Abstract: |
Historic buildings still perform their role today by being utilized either for their original
purpose or a new purpose for which they are adapted. These buildings have specific requirements
that inhabitants must follow. These requirements and relating uses and maintenance procedures
result from adaptive reuse decisions, which may not be the most optimal scenario. The imperative is
that historic buildings are used in a manner that, on the one hand, does not endanger their value
related to heritage and tradition, and on the other hand, guarantees a degree of utility for their
inhabitants, such as acceptable performance with regards to either air cooling or heating. The
challenge is how to optimize the use of energy for either air cooling or heating, provided that
adaptive reuse decisions are grounded in certain very specific and very rigid principles. The latter
render is extremely difficult to meet the twin challenges of ensuring energy efficiency and thermal
comfort for inhabitants while at the same time complying with the adaptive reuse principles.
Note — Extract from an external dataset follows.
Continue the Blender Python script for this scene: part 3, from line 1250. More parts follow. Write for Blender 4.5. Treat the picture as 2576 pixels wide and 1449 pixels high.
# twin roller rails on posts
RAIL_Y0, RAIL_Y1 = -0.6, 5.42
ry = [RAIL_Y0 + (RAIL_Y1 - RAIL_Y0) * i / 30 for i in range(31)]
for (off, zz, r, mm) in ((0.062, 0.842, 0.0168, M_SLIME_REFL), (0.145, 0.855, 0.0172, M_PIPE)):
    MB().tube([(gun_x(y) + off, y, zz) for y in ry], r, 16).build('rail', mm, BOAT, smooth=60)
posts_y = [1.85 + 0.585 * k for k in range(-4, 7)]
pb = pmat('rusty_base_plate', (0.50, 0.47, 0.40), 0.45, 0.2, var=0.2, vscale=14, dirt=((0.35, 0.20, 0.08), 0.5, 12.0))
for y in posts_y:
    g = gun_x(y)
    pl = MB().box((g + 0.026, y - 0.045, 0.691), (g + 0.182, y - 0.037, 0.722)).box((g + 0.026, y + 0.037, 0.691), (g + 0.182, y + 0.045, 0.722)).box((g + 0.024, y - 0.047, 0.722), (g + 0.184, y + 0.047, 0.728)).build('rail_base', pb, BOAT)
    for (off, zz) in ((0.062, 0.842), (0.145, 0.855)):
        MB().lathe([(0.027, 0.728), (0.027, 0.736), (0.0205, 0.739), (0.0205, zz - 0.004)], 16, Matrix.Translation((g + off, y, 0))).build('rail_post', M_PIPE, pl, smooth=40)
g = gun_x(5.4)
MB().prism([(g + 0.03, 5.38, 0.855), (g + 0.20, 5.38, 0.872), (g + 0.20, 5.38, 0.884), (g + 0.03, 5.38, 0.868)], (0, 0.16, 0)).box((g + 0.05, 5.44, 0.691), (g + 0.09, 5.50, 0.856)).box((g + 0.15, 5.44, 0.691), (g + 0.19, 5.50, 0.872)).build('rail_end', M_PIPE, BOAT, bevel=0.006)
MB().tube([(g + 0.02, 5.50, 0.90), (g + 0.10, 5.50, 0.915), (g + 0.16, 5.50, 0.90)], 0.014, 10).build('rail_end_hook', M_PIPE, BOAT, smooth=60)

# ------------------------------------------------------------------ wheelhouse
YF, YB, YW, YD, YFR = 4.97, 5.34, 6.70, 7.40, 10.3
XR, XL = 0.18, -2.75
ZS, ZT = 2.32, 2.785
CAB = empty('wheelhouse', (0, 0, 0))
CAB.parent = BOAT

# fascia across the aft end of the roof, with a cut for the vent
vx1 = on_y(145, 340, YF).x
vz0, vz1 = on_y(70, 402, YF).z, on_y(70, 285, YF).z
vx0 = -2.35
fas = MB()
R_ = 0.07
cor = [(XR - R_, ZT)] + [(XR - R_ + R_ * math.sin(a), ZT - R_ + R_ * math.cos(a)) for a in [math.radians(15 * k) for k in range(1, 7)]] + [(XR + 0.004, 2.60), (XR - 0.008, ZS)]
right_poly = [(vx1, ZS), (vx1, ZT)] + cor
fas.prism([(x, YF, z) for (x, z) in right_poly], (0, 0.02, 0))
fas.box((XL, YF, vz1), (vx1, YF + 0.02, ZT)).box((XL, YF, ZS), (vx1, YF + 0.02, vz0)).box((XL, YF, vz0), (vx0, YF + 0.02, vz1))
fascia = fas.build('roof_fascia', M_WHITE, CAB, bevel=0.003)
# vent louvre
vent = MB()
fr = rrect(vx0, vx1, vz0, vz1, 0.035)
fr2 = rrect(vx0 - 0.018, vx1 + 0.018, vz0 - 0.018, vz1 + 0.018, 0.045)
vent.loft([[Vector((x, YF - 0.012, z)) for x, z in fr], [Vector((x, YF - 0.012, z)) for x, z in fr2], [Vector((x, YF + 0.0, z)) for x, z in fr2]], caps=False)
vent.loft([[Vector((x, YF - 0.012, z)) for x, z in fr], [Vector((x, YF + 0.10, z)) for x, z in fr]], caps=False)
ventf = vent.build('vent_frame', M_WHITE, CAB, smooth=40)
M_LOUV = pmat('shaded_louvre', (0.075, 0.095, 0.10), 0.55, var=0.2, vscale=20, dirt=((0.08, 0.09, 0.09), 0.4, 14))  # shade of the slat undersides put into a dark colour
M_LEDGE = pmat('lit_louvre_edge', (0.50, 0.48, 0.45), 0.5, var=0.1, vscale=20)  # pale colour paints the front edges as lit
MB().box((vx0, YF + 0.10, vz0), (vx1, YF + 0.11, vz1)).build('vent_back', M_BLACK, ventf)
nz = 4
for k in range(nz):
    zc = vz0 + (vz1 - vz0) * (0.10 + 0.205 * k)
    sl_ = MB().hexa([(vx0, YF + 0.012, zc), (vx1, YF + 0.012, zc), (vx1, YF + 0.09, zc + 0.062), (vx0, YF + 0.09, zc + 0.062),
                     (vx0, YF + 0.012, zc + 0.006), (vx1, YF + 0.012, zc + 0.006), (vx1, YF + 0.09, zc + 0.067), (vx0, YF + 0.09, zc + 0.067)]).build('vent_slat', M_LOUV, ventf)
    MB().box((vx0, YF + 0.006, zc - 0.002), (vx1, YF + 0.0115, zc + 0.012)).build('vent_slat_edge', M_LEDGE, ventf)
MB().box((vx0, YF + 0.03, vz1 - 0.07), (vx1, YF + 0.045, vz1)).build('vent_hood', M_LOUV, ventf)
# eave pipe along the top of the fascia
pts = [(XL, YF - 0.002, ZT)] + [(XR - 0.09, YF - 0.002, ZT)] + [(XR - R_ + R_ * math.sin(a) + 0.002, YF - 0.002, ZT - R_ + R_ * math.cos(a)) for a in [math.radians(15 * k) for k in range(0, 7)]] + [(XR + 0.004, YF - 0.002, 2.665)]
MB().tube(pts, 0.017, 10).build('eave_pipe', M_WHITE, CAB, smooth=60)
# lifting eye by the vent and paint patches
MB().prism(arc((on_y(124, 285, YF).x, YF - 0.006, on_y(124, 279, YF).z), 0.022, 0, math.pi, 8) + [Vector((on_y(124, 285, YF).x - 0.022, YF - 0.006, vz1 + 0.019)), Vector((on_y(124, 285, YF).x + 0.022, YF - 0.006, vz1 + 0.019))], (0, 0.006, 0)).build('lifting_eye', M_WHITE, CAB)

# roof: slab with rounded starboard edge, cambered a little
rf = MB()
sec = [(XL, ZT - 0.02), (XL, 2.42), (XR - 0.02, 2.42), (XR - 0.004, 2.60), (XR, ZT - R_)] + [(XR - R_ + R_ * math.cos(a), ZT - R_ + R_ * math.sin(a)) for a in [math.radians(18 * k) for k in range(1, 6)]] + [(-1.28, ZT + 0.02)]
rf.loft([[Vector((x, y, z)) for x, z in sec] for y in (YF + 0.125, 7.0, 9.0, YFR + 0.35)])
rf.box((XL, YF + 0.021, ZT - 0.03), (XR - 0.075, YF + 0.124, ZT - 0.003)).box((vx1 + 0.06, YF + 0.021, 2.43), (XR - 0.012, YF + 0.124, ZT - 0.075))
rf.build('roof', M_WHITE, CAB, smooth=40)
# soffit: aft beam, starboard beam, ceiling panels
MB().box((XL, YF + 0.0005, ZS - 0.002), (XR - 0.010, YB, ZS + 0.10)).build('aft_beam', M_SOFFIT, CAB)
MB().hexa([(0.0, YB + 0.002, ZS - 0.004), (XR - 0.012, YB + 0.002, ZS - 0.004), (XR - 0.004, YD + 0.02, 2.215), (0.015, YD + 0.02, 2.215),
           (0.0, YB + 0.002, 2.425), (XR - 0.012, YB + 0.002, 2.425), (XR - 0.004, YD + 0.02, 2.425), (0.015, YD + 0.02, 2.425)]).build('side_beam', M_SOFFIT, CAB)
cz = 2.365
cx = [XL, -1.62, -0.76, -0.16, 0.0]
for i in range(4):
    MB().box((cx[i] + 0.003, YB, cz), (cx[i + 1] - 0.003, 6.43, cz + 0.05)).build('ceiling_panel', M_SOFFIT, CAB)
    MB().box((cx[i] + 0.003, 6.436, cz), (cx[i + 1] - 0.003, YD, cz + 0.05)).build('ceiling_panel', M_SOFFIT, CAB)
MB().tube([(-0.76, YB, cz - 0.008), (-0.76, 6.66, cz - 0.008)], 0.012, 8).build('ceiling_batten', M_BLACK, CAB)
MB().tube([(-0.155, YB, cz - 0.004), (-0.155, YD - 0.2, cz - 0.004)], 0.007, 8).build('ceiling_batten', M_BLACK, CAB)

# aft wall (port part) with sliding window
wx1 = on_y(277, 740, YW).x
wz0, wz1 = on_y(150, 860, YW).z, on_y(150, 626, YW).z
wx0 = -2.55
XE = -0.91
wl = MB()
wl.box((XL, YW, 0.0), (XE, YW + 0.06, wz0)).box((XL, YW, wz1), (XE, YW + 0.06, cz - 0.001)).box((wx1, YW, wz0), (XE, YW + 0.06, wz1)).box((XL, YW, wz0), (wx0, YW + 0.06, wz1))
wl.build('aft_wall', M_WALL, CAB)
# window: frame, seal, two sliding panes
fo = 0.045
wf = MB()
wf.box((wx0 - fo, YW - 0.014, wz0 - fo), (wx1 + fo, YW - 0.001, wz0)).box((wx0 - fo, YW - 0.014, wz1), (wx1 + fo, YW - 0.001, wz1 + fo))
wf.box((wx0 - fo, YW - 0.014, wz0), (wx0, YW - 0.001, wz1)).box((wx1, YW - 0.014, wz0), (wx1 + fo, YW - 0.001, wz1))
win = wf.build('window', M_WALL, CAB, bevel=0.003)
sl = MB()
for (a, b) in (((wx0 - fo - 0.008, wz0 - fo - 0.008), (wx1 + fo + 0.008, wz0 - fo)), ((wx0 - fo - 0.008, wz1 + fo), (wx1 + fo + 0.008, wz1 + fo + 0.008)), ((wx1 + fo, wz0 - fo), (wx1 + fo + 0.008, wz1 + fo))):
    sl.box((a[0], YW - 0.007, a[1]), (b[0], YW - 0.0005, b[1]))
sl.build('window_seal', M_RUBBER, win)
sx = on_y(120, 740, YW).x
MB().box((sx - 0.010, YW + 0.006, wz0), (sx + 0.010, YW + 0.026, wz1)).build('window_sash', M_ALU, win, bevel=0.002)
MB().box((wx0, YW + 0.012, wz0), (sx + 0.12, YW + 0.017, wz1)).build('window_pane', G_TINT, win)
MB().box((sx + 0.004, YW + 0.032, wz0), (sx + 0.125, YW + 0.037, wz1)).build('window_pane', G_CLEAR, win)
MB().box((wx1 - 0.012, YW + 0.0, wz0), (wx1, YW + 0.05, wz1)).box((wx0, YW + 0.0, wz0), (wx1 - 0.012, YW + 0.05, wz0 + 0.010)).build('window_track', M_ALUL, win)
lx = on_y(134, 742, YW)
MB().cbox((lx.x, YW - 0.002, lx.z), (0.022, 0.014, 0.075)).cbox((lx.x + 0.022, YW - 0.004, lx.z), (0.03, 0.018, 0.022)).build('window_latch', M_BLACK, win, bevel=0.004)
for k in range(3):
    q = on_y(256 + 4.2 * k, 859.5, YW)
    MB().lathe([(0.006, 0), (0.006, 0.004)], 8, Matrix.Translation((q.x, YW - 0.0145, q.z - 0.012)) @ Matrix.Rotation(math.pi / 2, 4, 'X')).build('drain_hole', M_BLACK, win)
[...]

To
address this challenge and gain an insight into ways of navigating it, a Post Occupancy Evaluation
(POE) is conducted in Former Soldier’s Residence in the Cairo Citadel, Cairo, Egypt, which is now
used as the National Organization for Urban Harmony’s (NOUH) administrative head office, this
research can be considered as a single domain from which many other possible multi-domains can be
investigated while studying the case of adaptive reuse. Other aspects such as indoor environmental
quality, air quality, acoustics and lighting might act as multiple approaches appear to be widely
used according to this review study, and in the future, the authors intend to test this research with
the current single approach used in this research, which is the thermal comfort. POE includes both
objective and subjective assessment, the POE limitation at this research to those assessment while a
multi-perceptional and behavioral factors might be used as physical, contextual, personal, and others.
The simulation and the survey methods were employed consecutively to assess the case study. By
considering the research results, it was determined that the building consumes unnecessary energy
by its current use of air conditioning system.